=== Do this ===
Print the lines beginning with the one that contains "mb = MB(); mb.grid(np.array([[fr(p[0], e_, p[1])" and ending with the one that contains "return tag(root, label, 'play block', 'arched", exactly, both included, and no other lines.

=== Given data ===
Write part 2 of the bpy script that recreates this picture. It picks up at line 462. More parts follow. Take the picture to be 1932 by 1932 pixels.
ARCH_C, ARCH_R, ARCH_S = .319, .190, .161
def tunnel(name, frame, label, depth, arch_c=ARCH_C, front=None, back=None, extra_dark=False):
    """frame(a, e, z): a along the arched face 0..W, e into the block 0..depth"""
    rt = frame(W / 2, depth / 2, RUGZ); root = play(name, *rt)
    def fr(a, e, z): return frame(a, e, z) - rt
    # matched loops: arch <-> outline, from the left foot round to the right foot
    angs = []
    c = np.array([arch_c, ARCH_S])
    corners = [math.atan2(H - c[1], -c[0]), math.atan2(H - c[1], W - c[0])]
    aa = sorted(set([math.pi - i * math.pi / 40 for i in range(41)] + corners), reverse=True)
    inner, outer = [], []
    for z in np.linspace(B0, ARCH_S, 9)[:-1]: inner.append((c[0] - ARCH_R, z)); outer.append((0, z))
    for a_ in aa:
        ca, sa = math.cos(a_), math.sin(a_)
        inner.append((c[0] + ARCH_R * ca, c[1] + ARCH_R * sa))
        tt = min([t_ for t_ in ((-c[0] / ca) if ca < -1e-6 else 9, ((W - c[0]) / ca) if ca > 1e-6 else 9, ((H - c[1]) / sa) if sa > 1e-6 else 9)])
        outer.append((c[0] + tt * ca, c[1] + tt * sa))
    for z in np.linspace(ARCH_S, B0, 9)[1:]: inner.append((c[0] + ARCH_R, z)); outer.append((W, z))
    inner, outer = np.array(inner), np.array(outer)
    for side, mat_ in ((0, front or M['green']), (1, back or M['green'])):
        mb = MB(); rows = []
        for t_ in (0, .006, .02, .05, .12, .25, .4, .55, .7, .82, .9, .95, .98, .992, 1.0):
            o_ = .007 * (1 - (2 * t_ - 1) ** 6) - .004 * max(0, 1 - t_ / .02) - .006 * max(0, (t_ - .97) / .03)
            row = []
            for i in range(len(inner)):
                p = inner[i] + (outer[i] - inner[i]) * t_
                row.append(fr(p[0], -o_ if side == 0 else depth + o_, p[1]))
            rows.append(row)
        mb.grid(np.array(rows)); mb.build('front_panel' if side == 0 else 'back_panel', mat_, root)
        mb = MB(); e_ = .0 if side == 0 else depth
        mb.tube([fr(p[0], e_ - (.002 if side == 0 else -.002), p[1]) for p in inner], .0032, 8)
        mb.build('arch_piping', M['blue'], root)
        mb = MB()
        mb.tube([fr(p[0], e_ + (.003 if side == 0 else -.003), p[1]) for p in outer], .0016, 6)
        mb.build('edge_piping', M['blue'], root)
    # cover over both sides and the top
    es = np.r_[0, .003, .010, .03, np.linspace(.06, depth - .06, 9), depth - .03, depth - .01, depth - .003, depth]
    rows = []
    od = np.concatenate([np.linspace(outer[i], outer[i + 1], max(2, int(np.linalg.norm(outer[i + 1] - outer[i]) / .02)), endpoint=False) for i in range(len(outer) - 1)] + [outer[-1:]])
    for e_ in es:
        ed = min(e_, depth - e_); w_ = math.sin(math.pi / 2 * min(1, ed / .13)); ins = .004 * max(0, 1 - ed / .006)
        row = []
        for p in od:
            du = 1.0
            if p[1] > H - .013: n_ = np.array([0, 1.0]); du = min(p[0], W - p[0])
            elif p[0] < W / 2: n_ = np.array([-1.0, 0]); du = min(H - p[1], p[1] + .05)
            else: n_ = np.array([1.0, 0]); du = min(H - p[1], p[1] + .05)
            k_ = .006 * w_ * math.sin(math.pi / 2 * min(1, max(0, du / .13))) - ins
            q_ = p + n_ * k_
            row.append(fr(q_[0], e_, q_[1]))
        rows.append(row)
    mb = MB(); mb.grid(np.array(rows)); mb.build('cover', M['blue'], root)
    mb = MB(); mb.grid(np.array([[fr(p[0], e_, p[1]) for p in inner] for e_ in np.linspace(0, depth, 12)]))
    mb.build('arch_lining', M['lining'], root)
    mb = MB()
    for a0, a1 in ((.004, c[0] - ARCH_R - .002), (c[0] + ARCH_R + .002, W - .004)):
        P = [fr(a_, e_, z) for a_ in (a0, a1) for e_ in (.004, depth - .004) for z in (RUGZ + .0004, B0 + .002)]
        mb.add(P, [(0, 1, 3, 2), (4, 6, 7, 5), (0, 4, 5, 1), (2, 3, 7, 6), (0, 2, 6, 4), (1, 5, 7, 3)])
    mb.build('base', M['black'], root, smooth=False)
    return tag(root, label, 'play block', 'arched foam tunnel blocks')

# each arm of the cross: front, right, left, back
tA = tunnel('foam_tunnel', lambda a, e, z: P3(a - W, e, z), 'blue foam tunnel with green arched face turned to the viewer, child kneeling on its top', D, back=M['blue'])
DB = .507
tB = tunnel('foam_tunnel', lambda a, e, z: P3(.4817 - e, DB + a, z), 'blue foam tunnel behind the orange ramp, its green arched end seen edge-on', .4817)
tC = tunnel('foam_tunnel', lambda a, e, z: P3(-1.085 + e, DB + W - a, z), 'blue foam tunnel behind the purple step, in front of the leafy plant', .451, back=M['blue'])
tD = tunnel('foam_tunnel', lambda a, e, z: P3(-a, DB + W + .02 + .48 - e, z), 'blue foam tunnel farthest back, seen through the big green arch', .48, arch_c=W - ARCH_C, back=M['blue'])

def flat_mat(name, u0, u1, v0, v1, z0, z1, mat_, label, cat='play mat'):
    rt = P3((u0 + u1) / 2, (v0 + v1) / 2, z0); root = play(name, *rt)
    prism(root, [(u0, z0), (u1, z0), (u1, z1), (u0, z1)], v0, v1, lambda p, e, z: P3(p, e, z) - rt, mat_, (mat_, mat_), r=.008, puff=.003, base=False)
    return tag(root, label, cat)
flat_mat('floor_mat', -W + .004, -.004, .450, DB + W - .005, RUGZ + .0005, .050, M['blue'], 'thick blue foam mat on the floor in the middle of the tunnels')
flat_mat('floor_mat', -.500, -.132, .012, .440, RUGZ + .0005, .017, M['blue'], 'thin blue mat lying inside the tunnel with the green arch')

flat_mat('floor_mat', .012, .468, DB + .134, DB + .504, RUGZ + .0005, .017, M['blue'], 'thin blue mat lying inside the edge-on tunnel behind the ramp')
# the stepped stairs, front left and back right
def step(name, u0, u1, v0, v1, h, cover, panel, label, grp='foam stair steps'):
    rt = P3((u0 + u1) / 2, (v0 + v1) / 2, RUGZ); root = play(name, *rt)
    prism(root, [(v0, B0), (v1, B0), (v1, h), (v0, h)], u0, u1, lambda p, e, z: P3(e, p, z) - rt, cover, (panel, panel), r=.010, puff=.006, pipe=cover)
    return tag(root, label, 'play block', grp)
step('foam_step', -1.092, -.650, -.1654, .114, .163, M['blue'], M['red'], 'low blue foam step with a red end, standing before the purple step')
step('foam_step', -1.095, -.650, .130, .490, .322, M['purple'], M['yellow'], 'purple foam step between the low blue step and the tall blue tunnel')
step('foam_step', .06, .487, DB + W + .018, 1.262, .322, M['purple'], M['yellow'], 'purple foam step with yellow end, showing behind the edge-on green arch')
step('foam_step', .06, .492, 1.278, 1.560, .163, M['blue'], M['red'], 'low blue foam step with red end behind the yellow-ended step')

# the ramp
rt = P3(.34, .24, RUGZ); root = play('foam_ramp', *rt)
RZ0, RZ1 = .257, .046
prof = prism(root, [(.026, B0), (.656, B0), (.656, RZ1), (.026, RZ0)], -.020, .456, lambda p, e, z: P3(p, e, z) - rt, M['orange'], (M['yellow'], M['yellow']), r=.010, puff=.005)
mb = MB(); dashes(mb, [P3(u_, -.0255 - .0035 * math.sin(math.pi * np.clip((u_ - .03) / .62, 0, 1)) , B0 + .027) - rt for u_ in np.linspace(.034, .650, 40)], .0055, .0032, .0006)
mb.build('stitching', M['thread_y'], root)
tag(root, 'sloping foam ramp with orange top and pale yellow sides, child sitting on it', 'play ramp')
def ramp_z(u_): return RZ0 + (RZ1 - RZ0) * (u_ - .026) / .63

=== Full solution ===
    mb = MB(); mb.grid(np.array([[fr(p[0], e_, p[1]) for p in inner] for e_ in np.linspace(0, depth, 12)]))
    mb.build('arch_lining', M['lining'], root)
    mb = MB()
    for a0, a1 in ((.004, c[0] - ARCH_R - .002), (c[0] + ARCH_R + .002, W - .004)):
        P = [fr(a_, e_, z) for a_ in (a0, a1) for e_ in (.004, depth - .004) for z in (RUGZ + .0004, B0 + .002)]
        mb.add(P, [(0, 1, 3, 2), (4, 6, 7, 5), (0, 4, 5, 1), (2, 3, 7, 6), (0, 2, 6, 4), (1, 5, 7, 3)])
    mb.build('base', M['black'], root, smooth=False)
    return tag(root, label, 'play block', 'arched foam tunnel blocks')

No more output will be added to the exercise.